A new economic data report reveals that American consumers and businesses are bearing the overwhelming share of the costs associated with U.S. tariffs imposed in 2025, challenging President Trump’s claim that foreign exporters are primarily paying the burden.
The average U.S. tariff on imported goods will rise to about 13% in 2025, a significant increase from less than 3% previously, according to the report. The researchers concluded that nearly 90% of the total economic burden of these tariffs ultimately falls on U.S. businesses and households, rather than foreign producers.

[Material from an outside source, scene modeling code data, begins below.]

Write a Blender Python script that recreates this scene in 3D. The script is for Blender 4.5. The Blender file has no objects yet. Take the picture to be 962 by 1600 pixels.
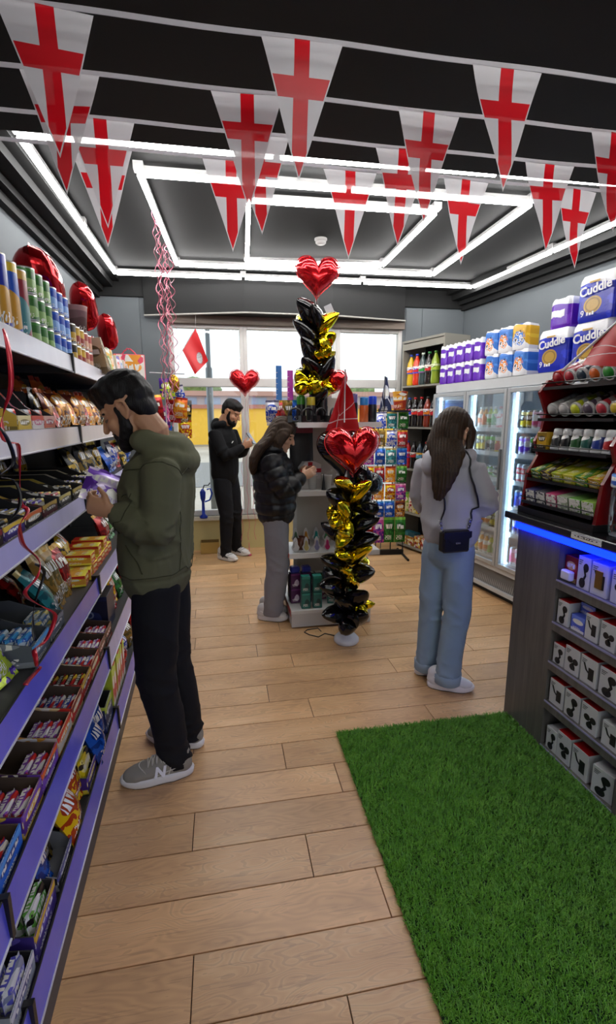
import bpy, bmesh, math, random
import numpy as np
from mathutils import Vector, Matrix
PI = math.pi
R = math.radians
rnd = random.Random(11)
SC = bpy.context.scene
COL = SC.collection

# ------------------------------------------------------------------ camera
cam_d = bpy.data.cameras.new('camera')
cam_d.sensor_fit = 'VERTICAL'
cam_d.sensor_height = 36.0
cam_d.lens = 753.0 / 1600.0 * 36.0
cam_d.clip_start = 0.05
cam_d.clip_end = 500
cam = bpy.data.objects.new('camera', cam_d)
COL.objects.link(cam)
cam.location = (0, 0, 1.62)
cam.rotation_euler = (Matrix.Rotation(-R(10.0), 4, 'Z') @ Matrix.Rotation(R(90 - 11.05), 4, 'X') @ Matrix.Rotation(R(-0.17), 4, 'Z')).to_euler()
SC.camera = cam

# ------------------------------------------------------------------ world: even overcast sky
wd = bpy.data.worlds.new('overcast')
SC.world = wd
wd.use_nodes = True
_bg = wd.node_tree.nodes['Background']
_bg.inputs[0].default_value = (0.86, 0.92, 0.97, 1)
_bg.inputs[1].default_value = 1.5
SC.view_settings.view_transform = 'Standard'
SC.view_settings.look = 'None'
SC.view_settings.gamma = 1.0
SC.view_settings.use_curve_mapping = False
SC.view_settings.exposure = 0.22
LED = 26.0

# ------------------------------------------------------------------ materials
def lin(c):
    return tuple((v / 12.92 if v <= 0.04045 else ((v + 0.055) / 1.055) ** 2.4) for v in c)

def hx(s):
    s = s.lstrip('#')
    return lin(tuple(int(s[i:i + 2], 16) / 255 for i in (0, 2, 4)))

class NT:
    """small node helper"""
    def __init__(self, name):
        self.m = bpy.data.materials.new(name)
        self.m.use_nodes = True
        self.t = self.m.node_tree
        self.b = self.t.nodes['Principled BSDF']
        self.o = self.t.nodes['Material Output']
    def n(self, typ, **kw):
        x = self.t.nodes.new(typ)
        for k, v in kw.items():
            setattr(x, k, v)
        return x
    def put(self, sock, v):
        if hasattr(v, 'is_linked') or isinstance(v, bpy.types.NodeSocket):
            self.t.links.new(v, sock)
        elif isinstance(v, (tuple, list)) and len(v) == 3 and sock.type == 'RGBA':
            sock.default_value = (*v, 1)
        else:
            sock.default_value = v
    def math(self, op, a, b=0.0, c=0.0):
        x = self.n('ShaderNodeMath', operation=op)
        self.put(x.inputs[0], a); self.put(x.inputs[1], b)
        if op in ('MULTIPLY_ADD', 'COMPARE', 'SMOOTH_MIN', 'SMOOTH_MAX'):
            self.put(x.inputs[2], c)
        return x.outputs[0]
    def mix(self, f, a, b):
        x = self.n('ShaderNodeMix', data_type='RGBA')
        self.put(x.inputs[0], f); self.put(x.inputs[6], a); self.put(x.inputs[7], b)
        return x.outputs[2]
    def mapping(self, vec, scale=(1, 1, 1), loc=(0, 0, 0), rot=(0, 0, 0)):
        x = self.n('ShaderNodeMapping')
        self.put(x.inputs[0], vec)
        x.inputs[1].default_value = loc; x.inputs[2].default_value = rot; x.inputs[3].default_value = scale
        return x.outputs[0]
    def coord(self, which='Object'):
        return self.n('ShaderNodeTexCoord').outputs[which]
    def noise(self, vec, scale=5, detail=3, rough=0.5, dist=0.0):
        x = self.n('ShaderNodeTexNoise')
        self.put(x.inputs['Vector'], vec)
        x.inputs['Scale'].default_value = scale; x.inputs['Detail'].default_value = detail
        x.inputs['Roughness'].default_value = rough; x.inputs['Distortion'].default_value = dist
        return x.outputs[0]
    def ramp(self, f, stops, interp='LINEAR'):
        x = self.n('ShaderNodeValToRGB')
        x.color_ramp.interpolation = interp
        el = x.color_ramp.elements
        while len(el) < len(stops):
            el.new(0.5)
        for e, (p, c) in zip(el, stops):
            e.position = p; e.color = (*c, 1)
        self.put(x.inputs[0], f)
        return x.outputs[0]
    def bump(self, h, strength=0.2, dist=0.01):
        x = self.n('ShaderNodeBump')
        x.inputs['Strength'].default_value = strength; x.inputs['Distance'].default_value = dist
        self.put(x.inputs['Height'], h)
        self.put(self.b.inputs['Normal'], x.outputs[0])
    def set(self, col=None, rough=None, metal=None, spec=None, **kw):
        if col is not None: self.put(self.b.inputs['Base Color'], col)
        if rough is not None: self.put(self.b.inputs['Roughness'], rough)
        if metal is not None: self.put(self.b.inputs['Metallic'], metal)
        if spec is not None: self.put(self.b.inputs['Specular IOR Level'], spec)
        for k, v in kw.items():
            self.put(self.b.inputs[k.replace('_', ' ')], v)
        return self.m

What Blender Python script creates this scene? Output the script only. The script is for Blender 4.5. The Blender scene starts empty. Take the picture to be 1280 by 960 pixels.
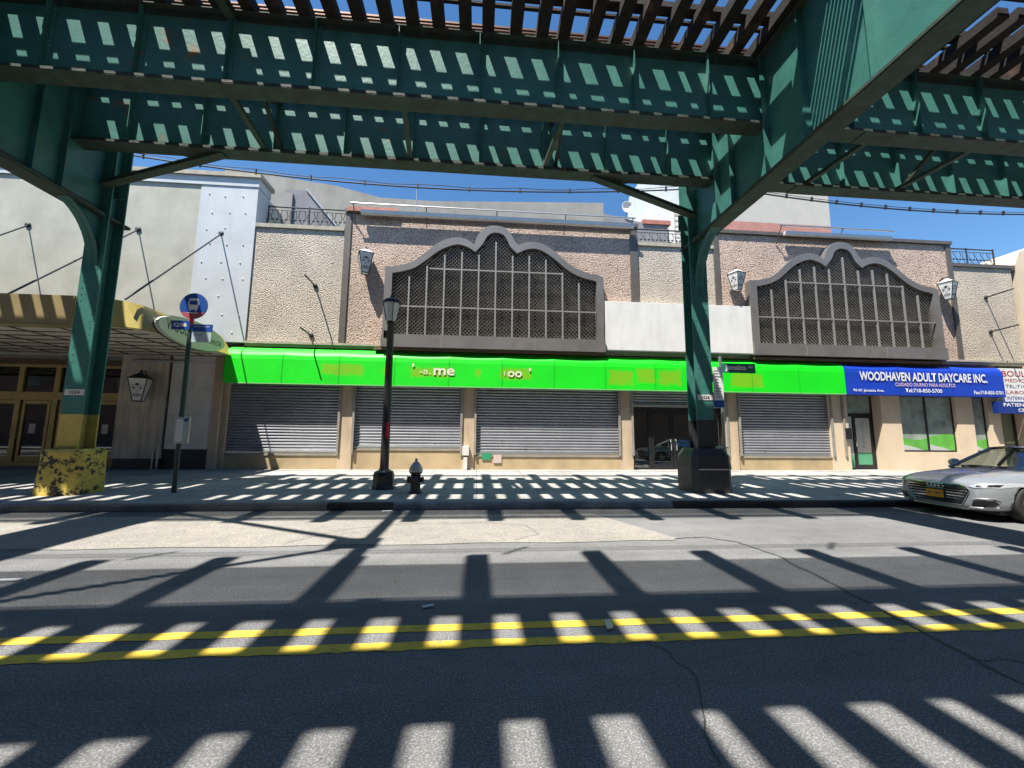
import bpy, bmesh, math, random
from mathutils import Vector, Matrix
from mathutils.bvhtree import BVHTree
R = math.radians
PI = math.pi
random.seed(7)
S = bpy.context.scene
COL = S.collection

# ------------------------------------------------------------------ camera
cam = bpy.data.cameras.new('camera'); co = bpy.data.objects.new('camera', cam); COL.objects.link(co)
FPX, YAW, PITCH, ROLL = 508.7, R(4.75), R(6.95), R(.53)
fw = Vector((math.sin(YAW)*math.cos(PITCH), math.cos(YAW)*math.cos(PITCH), math.sin(PITCH)))
rt = Vector((math.cos(YAW), -math.sin(YAW), 0)); up = rt.cross(fw)
r2 = rt*math.cos(ROLL)+up*math.sin(ROLL); u2 = -rt*math.sin(ROLL)+up*math.cos(ROLL)
M = Matrix((r2, u2, -fw)).transposed().to_4x4(); M.translation = (0, 0, 1.6)
co.matrix_world = M
cam.sensor_width = 36; cam.lens = 36*FPX/1280; cam.clip_end = 2000; cam.clip_start = .05
S.camera = co

# ------------------------------------------------------------------ light
SX, SY = .345, .33                      # sun ray travels (SX, SY, -1)
EL = math.atan2(1, math.hypot(SX, SY)); AZ = math.atan2(-SX, -SY)   # azimuth of the sun from +Y, clockwise
w = bpy.data.worlds.new('World'); S.world = w; w.use_nodes = True
nt = w.node_tree; bg = nt.nodes['Background']
sky = nt.nodes.new('ShaderNodeTexSky'); sky.sky_type = 'NISHITA'; sky.sun_disc = False
sky.sun_elevation = EL; sky.sun_rotation = AZ
sky.air_density = 1.0; sky.dust_density = .2; sky.ozone_density = 1.6
hs = nt.nodes.new('ShaderNodeHueSaturation'); hs.inputs['Saturation'].default_value = 1.25; hs.inputs['Value'].default_value = 1.55
nt.links.new(sky.outputs[0], hs.inputs['Color']); nt.links.new(hs.outputs[0], bg.inputs[0]); bg.inputs[1].default_value = .064
sl = bpy.data.lights.new('sun', 'SUN'); sl.energy = 5.0; sl.angle = R(.5); sl.color = (1, .95, .87)
so = bpy.data.objects.new('sun', sl); COL.objects.link(so)
so.rotation_euler = Vector((SX, SY, -1)).to_track_quat('-Z', 'Y').to_euler()
so.location = (0, 0, 40)
S.view_settings.view_transform = 'Standard'; S.view_settings.look = 'None'
S.view_settings.exposure = 1.0; S.view_settings.gamma = 1
S.cycles.diffuse_bounces = 1

# ------------------------------------------------------------------ materials
def mat(name, col, rough=.7, metal=0, var=.0, vscale=3, bump=0, bscale=40, col2=None, c2scale=1.5, c2pos=.55, c2w=.08, spec=.5, alpha=None):
    m = bpy.data.materials.new(name); m.use_nodes = True
    n = m.node_tree.nodes; L = m.node_tree.links; b = n['Principled BSDF']
    b.inputs['Roughness'].default_value = rough; b.inputs['Metallic'].default_value = metal
    b.inputs['Specular IOR Level'].default_value = spec
    tc = n.new('ShaderNodeTexCoord')
    c = n.new('ShaderNodeRGB'); c.outputs[0].default_value = (*col, 1); out = c.outputs[0]
    if col2:
        t = n.new('ShaderNodeTexNoise'); t.inputs['Scale'].default_value = c2scale; t.inputs['Detail'].default_value = 8
        t.inputs['Roughness'].default_value = .74 if c2w < .02 else .62
        L.new(tc.outputs['Object'], t.inputs[0])
        r = n.new('ShaderNodeValToRGB'); r.color_ramp.elements[0].position = c2pos-c2w; r.color_ramp.elements[1].position = c2pos+c2w
        L.new(t.outputs[0], r.inputs[0])
        mx = n.new('ShaderNodeMixRGB'); L.new(r.outputs[0], mx.inputs[0]); L.new(out, mx.inputs[1]); mx.inputs[2].default_value = (*col2, 1); out = mx.outputs[0]
    if var:
        t = n.new('ShaderNodeTexNoise'); t.inputs['Scale'].default_value = vscale; t.inputs['Detail'].default_value = 6
        L.new(tc.outputs['Object'], t.inputs[0])
        mr = n.new('ShaderNodeMapRange'); mr.inputs[1].default_value = .25; mr.inputs[2].default_value = .75
        mr.inputs[3].default_value = 1-var; mr.inputs[4].default_value = 1+var
        L.new(t.outputs[0], mr.inputs[0])
        mu = n.new('ShaderNodeVectorMath'); mu.operation = 'SCALE'; L.new(out, mu.inputs[0]); L.new(mr.outputs[0], mu.inputs['Scale']); out = mu.outputs[0]
    if bump:
        t = n.new('ShaderNodeTexNoise'); t.inputs['Scale'].default_value = bscale; t.inputs['Detail'].default_value = 4
        L.new(tc.outputs['Object'], t.inputs[0])
        bp = n.new('ShaderNodeBump'); bp.inputs['Strength'].default_value = bump; bp.inputs['Distance'].default_value = .02
        L.new(t.outputs[0], bp.inputs['Height']); L.new(bp.outputs[0], b.inputs['Normal'])
    L.new(out, b.inputs['Base Color'])
    m['out'] = 1
    return m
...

The survey results show that U.S. importers absorbed about 94% of tariff costs from January to August. Although the burden on exporters was slightly heavier in the second half of the year, most of the impact was still borne by Americans, accounting for about 92% in September and October and about 86% in November. Additional federal analyzes cited similar conclusions, noting that higher tariffs tend to raise the cost of imported goods, which in turn tends to raise the prices paid by U.S. consumers and businesses.
The New York Fed estimates that in the short term, businesses will likely absorb about 30% of tariff-related import price increases through lower profit margins, with the remaining 70% typically passed on to consumers through higher retail prices. Overall, the report concludes that domestic businesses and households continue to bear most of the fiscal burden caused by increased tariff levels.